Yes, the coastal plain of the Arctic Refuge would be well worth protecting for the extraordinary intrinsic values of what’s on top of the tundra — the caribou migration and the Gwich’in culture that depends on it, the globally significant bird habitat, the polar bears, musk oxen, grizzlies, fox, wolves….. Arctic protection advocates have documented these values exquisitely; break your heart here and here and here and here….

But none of these values can be protected if we don’t step up to the climate crisis, and that means not disturbing what’s under the tundra.  The challenge is shockingly simple and well-understood.  We have to keep roughly 80% of proven fossil fuel reserves in the ground, or we’re toast.  Arctic ecosystems would be ravaged by unchecked climate disruption sooner and worse than most.   But no one — no place — would escape the devastation.  We would forfeit, in Jim Hansen’s immortal words, the chance to preserve “a planet similar to that on which civilization developed and to which life on Earth is adapted.”

The choice is stark.  Either we end the Fossil Fuel Age over the next several decades, using up to 20% of proven reserves (which is still a lot) over the course of the transition, in which case we might yet salvage a decent future.  Or we let big Oil keep digging and drilling, exhausting all the cheap oil reserves and then going after the unproven and more expensive stuff in the Arctic.  This would trigger – is triggering –  a radical transformation of the planet.  Food supplies would dwindle.  Most species would go extinct.  Island nations and coastal cities would disappear.  Climate impacts would displace whole cultures and destabilize societies.  Polar bears and caribou would be snowballs in Hell.

It’s hard to imagine a better place than the Refuge for President Obama to put a stake in the ground marking his choice between these two futures.  It’s ground zero for climate consequences;  temperatures are soaring most rapidly near the poles, and with pack ice retreating in the Arctic Ocean, polar bears are relying more heavily on the coastal plain for denning, while coastal villages are falling into the sea.

But the Arctic isn’t just a hot spot for climate consequences.  This battle is about whether we will confront the principle cause of the crisis – continuing development of fossil fuel supplies that must not be burned.

With the clean energy revolution hitting full stride, there is every reason to believe we CAN make a successful transition from fossil fuels to clean energy by mid-century.  Clean energy can produce far more and better jobs, and more broadly-shared economic opportunity than fossil fuels.  We should help Alaska make this transition well and fairly, but not prolong it.

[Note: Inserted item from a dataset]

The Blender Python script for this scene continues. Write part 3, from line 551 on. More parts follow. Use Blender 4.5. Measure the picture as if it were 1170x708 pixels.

In the midst of escalating climate disasters and moral awakening, there’s no doubt that we MUST make this transition.  Whatever costs we incur will be a small fraction of the cost of failing to do so and letting the climate collapse.

The crucial remaining question is whether we WILL make this transition – whether we have the vision and the guts to stand up to the entrenched power of the fossil fuel industry and do what we know is right and necessary.

President Obama has clearly signaled his intent to help us find that will.  In rejecting the Keystone XL pipeline, helping to forge the Paris Climate Agreement, doubling fuel economy standards, and implementing the Clean Power Plan, he’s backed up that intent with meaningful action.  But the transition has begun too slowly and timidly.  We lost too much time waffling with a senseless “all of the above” energy policy, and now the climate crisis is upon us.

We can no longer move forward and backward at the same time.  If we’re going to change the climate prognosis for the better, we have to stop making it worse, decisively and immediately.  We can’t burn most of the cheap oil we’ve already got.  So if the Paris Agreement and the intergenerational contract mean anything, it’s time to stop exploring for more.

Preserving Arctic habitat won’t save the caribou or the polar bears or the people who depend on them if we don’t stabilize the climate.  There’s no refuge for them, or us, unless we keep that oil in the ground.

Candidate Obama urged us to “be the generation that finally frees America from the tyranny of oil.”  President Obama can strike a parting blow for that freedom by protecting the Arctic Refuge – not in spite of its oil potential, but because of it.